REQUIREMENTS
Extract the listing in its entirety, keeping each line identical to the original.
☆ ☆ ☆ ☆ ☆
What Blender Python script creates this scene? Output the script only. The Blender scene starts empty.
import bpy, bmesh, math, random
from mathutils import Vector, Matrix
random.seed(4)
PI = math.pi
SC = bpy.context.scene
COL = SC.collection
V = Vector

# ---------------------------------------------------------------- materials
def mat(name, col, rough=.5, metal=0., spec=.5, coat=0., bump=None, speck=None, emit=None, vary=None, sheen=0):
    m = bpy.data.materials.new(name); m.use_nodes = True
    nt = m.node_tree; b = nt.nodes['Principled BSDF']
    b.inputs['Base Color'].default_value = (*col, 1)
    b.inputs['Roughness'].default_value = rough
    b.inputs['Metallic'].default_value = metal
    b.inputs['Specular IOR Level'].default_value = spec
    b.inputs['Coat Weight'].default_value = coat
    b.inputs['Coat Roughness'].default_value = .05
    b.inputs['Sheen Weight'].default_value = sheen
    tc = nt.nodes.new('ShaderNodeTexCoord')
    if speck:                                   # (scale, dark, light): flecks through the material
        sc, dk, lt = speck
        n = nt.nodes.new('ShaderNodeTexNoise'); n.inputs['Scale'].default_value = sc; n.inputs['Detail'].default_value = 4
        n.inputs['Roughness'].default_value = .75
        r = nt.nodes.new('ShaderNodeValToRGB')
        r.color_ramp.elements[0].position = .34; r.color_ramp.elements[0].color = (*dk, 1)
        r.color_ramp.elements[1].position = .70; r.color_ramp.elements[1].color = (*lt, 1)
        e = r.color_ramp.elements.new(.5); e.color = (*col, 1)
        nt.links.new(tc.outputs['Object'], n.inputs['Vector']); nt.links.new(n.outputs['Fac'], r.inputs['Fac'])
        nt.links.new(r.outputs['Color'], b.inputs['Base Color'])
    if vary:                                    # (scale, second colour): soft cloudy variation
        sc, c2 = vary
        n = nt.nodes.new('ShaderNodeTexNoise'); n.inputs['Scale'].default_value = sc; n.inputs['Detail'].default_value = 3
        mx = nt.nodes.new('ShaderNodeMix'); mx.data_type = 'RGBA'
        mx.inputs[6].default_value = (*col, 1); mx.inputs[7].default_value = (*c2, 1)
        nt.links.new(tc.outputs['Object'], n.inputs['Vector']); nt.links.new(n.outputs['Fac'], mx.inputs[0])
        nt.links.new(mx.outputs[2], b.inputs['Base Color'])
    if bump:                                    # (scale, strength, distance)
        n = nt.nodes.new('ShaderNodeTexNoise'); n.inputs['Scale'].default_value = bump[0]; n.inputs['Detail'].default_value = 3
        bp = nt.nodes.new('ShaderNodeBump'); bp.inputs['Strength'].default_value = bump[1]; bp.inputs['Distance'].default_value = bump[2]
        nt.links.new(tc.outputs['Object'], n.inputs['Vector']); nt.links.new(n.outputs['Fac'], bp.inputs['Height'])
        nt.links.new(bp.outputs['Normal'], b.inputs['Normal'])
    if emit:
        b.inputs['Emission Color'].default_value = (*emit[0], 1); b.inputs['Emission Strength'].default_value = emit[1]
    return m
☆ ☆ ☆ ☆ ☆
WRITTEN SOLUTION
What Blender Python script creates this scene? Output the script only. The Blender scene starts empty.
import bpy, bmesh, math, random
from mathutils import Vector, Matrix
random.seed(4)
PI = math.pi
SC = bpy.context.scene
COL = SC.collection
V = Vector

# ---------------------------------------------------------------- materials
def mat(name, col, rough=.5, metal=0., spec=.5, coat=0., bump=None, speck=None, emit=None, vary=None, sheen=0):
    m = bpy.data.materials.new(name); m.use_nodes = True
    nt = m.node_tree; b = nt.nodes['Principled BSDF']
    b.inputs['Base Color'].default_value = (*col, 1)
    b.inputs['Roughness'].default_value = rough
    b.inputs['Metallic'].default_value = metal
    b.inputs['Specular IOR Level'].default_value = spec
    b.inputs['Coat Weight'].default_value = coat
    b.inputs['Coat Roughness'].default_value = .05
    b.inputs['Sheen Weight'].default_value = sheen
    tc = nt.nodes.new('ShaderNodeTexCoord')
    if speck:                                   # (scale, dark, light): flecks through the material
        sc, dk, lt = speck
        n = nt.nodes.new('ShaderNodeTexNoise'); n.inputs['Scale'].default_value = sc; n.inputs['Detail'].default_value = 4
        n.inputs['Roughness'].default_value = .75
        r = nt.nodes.new('ShaderNodeValToRGB')
        r.color_ramp.elements[0].position = .34; r.color_ramp.elements[0].color = (*dk, 1)
        r.color_ramp.elements[1].position = .70; r.color_ramp.elements[1].color = (*lt, 1)
        e = r.color_ramp.elements.new(.5); e.color = (*col, 1)
        nt.links.new(tc.outputs['Object'], n.inputs['Vector']); nt.links.new(n.outputs['Fac'], r.inputs['Fac'])
        nt.links.new(r.outputs['Color'], b.inputs['Base Color'])
    if vary:                                    # (scale, second colour): soft cloudy variation
        sc, c2 = vary
        n = nt.nodes.new('ShaderNodeTexNoise'); n.inputs['Scale'].default_value = sc; n.inputs['Detail'].default_value = 3
        mx = nt.nodes.new('ShaderNodeMix'); mx.data_type = 'RGBA'
        mx.inputs[6].default_value = (*col, 1); mx.inputs[7].default_value = (*c2, 1)
        nt.links.new(tc.outputs['Object'], n.inputs['Vector']); nt.links.new(n.outputs['Fac'], mx.inputs[0])
        nt.links.new(mx.outputs[2], b.inputs['Base Color'])
    if bump:                                    # (scale, strength, distance)
        n = nt.nodes.new('ShaderNodeTexNoise'); n.inputs['Scale'].default_value = bump[0]; n.inputs['Detail'].default_value = 3
        bp = nt.nodes.new('ShaderNodeBump'); bp.inputs['Strength'].default_value = bump[1]; bp.inputs['Distance'].default_value = bump[2]
        nt.links.new(tc.outputs['Object'], n.inputs['Vector']); nt.links.new(n.outputs['Fac'], bp.inputs['Height'])
        nt.links.new(bp.outputs['Normal'], b.inputs['Normal'])
    if emit:
        b.inputs['Emission Color'].default_value = (*emit[0], 1); b.inputs['Emission Strength'].default_value = emit[1]
    return m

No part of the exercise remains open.